Mt. Pulag (the sea of clouds)

It was September of 2014 when we climbed Mt. Pulag. It was supposed to be just a side-trip of our Sagada itinerary, but eventually, in my opinion, it became the highlight of our whole trip.

Mt. Pulag is located in Kabayan, Benguet. It is Luzon’s highest peak at 2,922 metres (9,587 ft) above sea level. Baguio, usually is the starting point of most climbers.


From Cebu, we flew to Manila and arrived late at night. We immediately boarded a bus to Baguio. We just slept on the bus just to save from paying a night stay in Manila. We arrived in Baguio early in the morning. We then looked for a place to stay since our arranged trip to Mt. Pulag was scheduled on the morning after. We booked a tour to Mt. Pulag since most of us were not yet experienced climbers and we don’t have the proper equipment yet to climb it on our own. To fill our days, we roamed around the city center of Baguio. We also bought extra coats and jackets on their local “ukay-ukay” to be used on our camp.

Woke up by 3AM, we prepped ourselves and headed on to the nearby bus terminal where we will be met by our tour personnel. There were at most 15 of us on the tour. We were briefed before the tour commenced. We rode, on what they call “monster jeep”, for hours before reaching the Ranger Station, which is the starting point of the trek. We made several stops for various personal necessity reasons.

Before reaching the Ranger Station, every visitor must drop by the local government environmental office for registration and quick lecture and orientation.

Upon reaching the Ranger Station, we geared up, did some stretching. There are porters on the village who are willing to carry your extra load for some price.

we don’t have raincoats, so we improvised using trash bags
On the Ranger Station, another registration form must be filled again. We were told that we will take the Ambangeg trail since most of us does not have the sufficient climbing experience yet. Ambangeg trail is dubbed to be the “celebrity trail” because of its low level of difficulty. Rumors did not fail. The trek was really easy. Though the distance was quite far, but the steepness could never be felt. The trails are already established. Thankfully, the weather cooperated with us, though there were occasions of drizzle. Our guides said that there are time when the temperature on the mountain could drop to negative degrees, that it’ll leave frost trails on your brows and lashes. We learned to always secure and wrap extra dry clothes to protect them from getting wet from rains and moisture.

ready and set
After hours of trekking, we reached the camp site. We then immediately set-up our tents and secured our things inside to protect them from getting wet. The camp has two pit-latrines and a flowing fresh water. The camp gets colder and colder as night approaches. I got out all my extra jackets, gloves, socks, beanies and wore them on my sleep.
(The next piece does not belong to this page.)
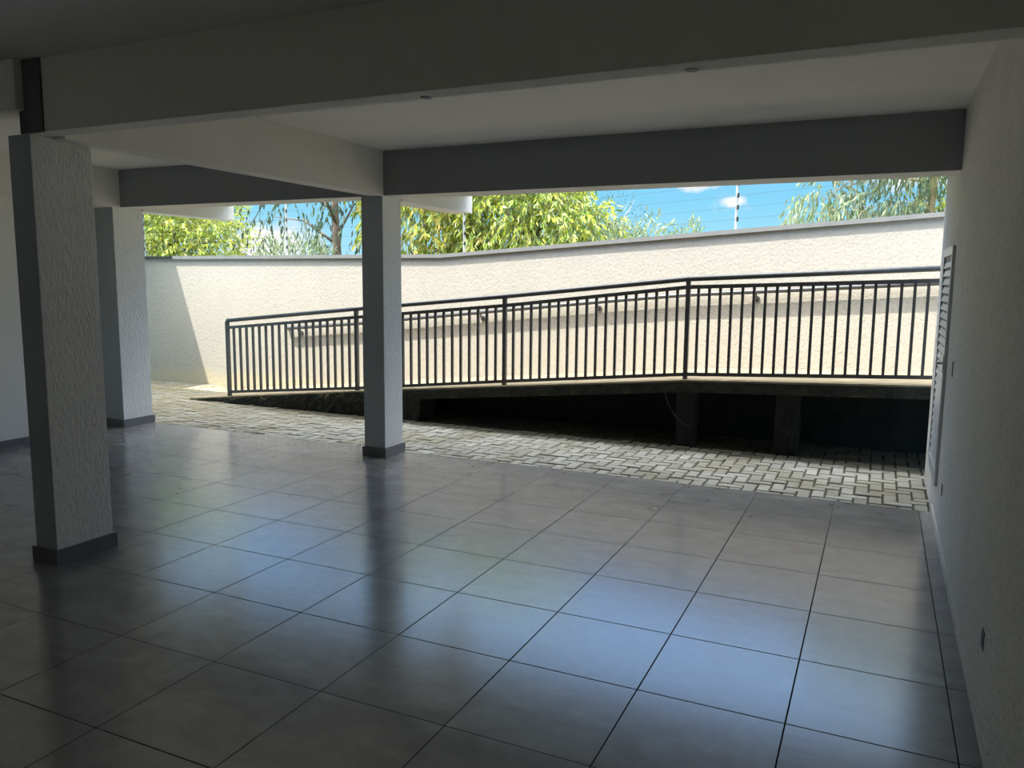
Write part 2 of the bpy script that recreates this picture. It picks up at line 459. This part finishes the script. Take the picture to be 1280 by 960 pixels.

Wake-up call was early, at around 3 in the morning. Quick prep and ready to assault. The climb to summit would take about an hour depending on the pace of the climber. It was completely dark, and flashlight is a must. We reached the summit while it was still dark. Frost bites are common. Thermal blankets will become your best friend. We waited and endured the freezing wind for the majestic view of sun’s rising. As the sun rose, all the thoughts of exhaustion were completely vanished. The long treks and the freezing temperature is worth that brief moment and the scenic view of the sea of clouds. I was never been on that level of awe before.


Getting back to the campsite was a breeze. I enjoyed the scenic views that I had no idea we passed, since it was still completely dark when assaulted to the summit. With the sun’s soft kiss accentuating the details of the mountains, and the haze effect of the clouds, it was as though a scene that can only be seen in the movies. As we reached our camp, we had our breakfast and head on back to the Ranger Station.

There were several side-trip included in our tour. Included are the old JangJang hanging bridge, Ambuklao Dam and the Sulphuric Hot Mud.

We arrived back to Baguio late in the afternoon. Another problem we had again was the place to stay. Luckily, one of our co-climbers tipped us of a cheap place named Calalily Pension House. It is located just a walk away from SM Baguio. We then immediately called the place and haggled the price. It was not peak season, so we got the place on a cheaper rate. As we reached the said place, we then cleaned ourselves, prepared our things, and rested for our early Sagada trip the next morning.

If given the chance, I would climb Mt. Pulag again but on Akiki trail. It is said that Akiki is way more different and more challenging than the Ambangeg trail. Unfortunately, I heard news that Mt. Pulag is already overly crowded by tourists. Hopefully, when I get back there, there will only be at most 15 people on the summit, just like what I experienced way back 2014.